Buy Local A Return to the Good Ole Days

(Editor's note: the following article was written by Susan Odum, CED program coordinator for University of Illinois Extension.)

In rural southernmost Illinois, we often hear the term “the good ole days.”  While the decade of reference may differ for each of us, the overall concept remains the same, a time we remember fondly generally centered on friends, family and community.

In “the good ole days” your local business district was the heart of your community and your first choice for buying needed goods and services.  It was home to a vibrant downtown with a variety of grocery stores, car dealerships, jewelry stores, clothing stores, restaurants, lumber yards and hardware stores scattered throughout. 

As local buying patterns continue to support the growth of big box retailers located in regional shopping destinations and online shopping continues to grow, many of the businesses in our downtowns and main streets throughout southernmost Illinois are faced with an uncertain future. 

As more and more dollars flow out of our community, fewer and fewer dollars will circulate locally to support our local business community, our local economy and local government services.  As this happens, fewer and fewer local businesses will remain and more of our rural communities will be destined to become the new “ghost towns” of southernmost Illinois.           

A June 2009 article in Time Magazine entitled Buying Local: How It Boosts the Economy gave the following comparison: “Money is like blood.  It needs to keep moving around to keep the economy going.  When it is spent elsewhere, it flows out, like a wound.”  While this is a good analogy to help us better understand how important the circulation of monies are to our community, unlike our body which is designed to remanufacture new blood to replace the amount we lose (or donate), money that flows out of our community into another cannot be remanufactured or replaced. 

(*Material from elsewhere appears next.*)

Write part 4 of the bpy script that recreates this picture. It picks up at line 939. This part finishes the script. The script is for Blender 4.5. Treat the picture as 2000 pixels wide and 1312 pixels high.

While we can’t return to “the good ole days”, we can make a conscious decision to shop locally in support of our business community.  By focusing our future buying decisions on community PRIDE instead of PRICE, we can create a strong, sustainable, locally owned economy.  

We have pride in our local schools and sports teams, and if we want to turn this trend around we need to have the same attitude toward our local business community.  Plus, it just makes good business sense to invest in your community and keep your dollars working close to home. 

Each time we shop locally we are saying YES to a strong vibrant local economy and demonstrating that we value our community and its businesses.  Plus, when local businesses find success in our community, they stay and they thrive, which in turn attracts new business.        

As consumers, we have the power to shape the future of our community, so if you love your community; take pride in it and support it by buying local whenever possible. 

If each of us would make a commitment to purchase more things locally, we can start a trend that will create a win-win situation for us, the local business community, the local economy and our local governments, also known as “the good ole days.”